The PEOPLE of the State of New York, Respondent, v. Brett A. McGRAW, Defendant-Appellant.

Decided: December 31, 2008

PRESENT:  SCUDDER, P.J., HURLBUTT, FAHEY, PERADOTTO, AND PINE, JJ. Stephen R. Kornienko, Rochester, for Defendant-Appellant. Michael C. Green, District Attorney, Rochester (Wendy Evans Lehmann of Counsel), for Respondent.

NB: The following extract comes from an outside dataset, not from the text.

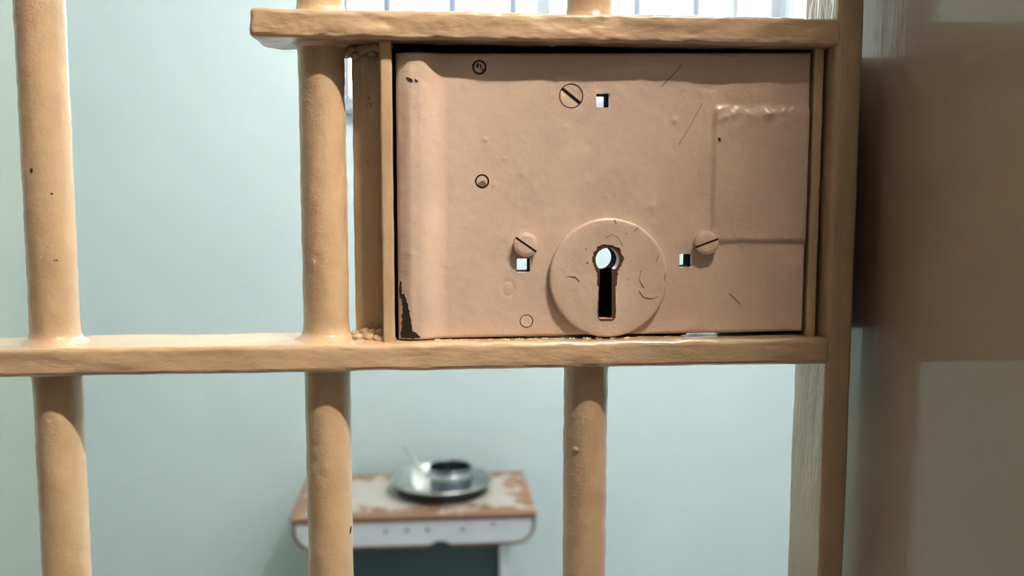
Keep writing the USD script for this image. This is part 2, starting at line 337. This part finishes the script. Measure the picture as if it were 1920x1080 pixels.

On appeal from a judgment convicting him upon a nonjury verdict of, inter alia, felony driving while intoxicated (Vehicle and Traffic Law § 1192[3];  § 1193[1][c] [former (i) ] ), defendant contends that the evidence is legally insufficient to establish that he was intoxicated.   We reject that contention (see generally People v. Bleakley, 69 N.Y.2d 490, 495, 515 N.Y.S.2d 761, 508 N.E.2d 672).   Viewing the evidence in the light most favorable to the People, as we must (see People v. Contes, 60 N.Y.2d 620, 621, 467 N.Y.S.2d 349, 454 N.E.2d 932), we conclude that the testimony of the Sheriff's deputies concerning defendant's reckless driving, physical condition, and inability to complete field sobriety tests, together with the inference that the refusal by defendant to take a chemical test demonstrated consciousness of guilt (see People v. Schuh, 4 A.D.3d 751, 752, 771 N.Y.S.2d 785, lv. denied 2 N.Y.3d 806, 781 N.Y.S.2d 305, 814 N.E.2d 477), is legally sufficient to establish that defendant operated his vehicle while intoxicated (see People v. Shank, 26 A.D.3d 812, 813-814, 808 N.Y.S.2d 533).   We further conclude that the verdict is not against the weight of the evidence (see generally Bleakley, 69 N.Y.2d at 495, 515 N.Y.S.2d 761, 508 N.E.2d 672).

It is hereby ORDERED that the judgment so appealed from is unanimously affirmed.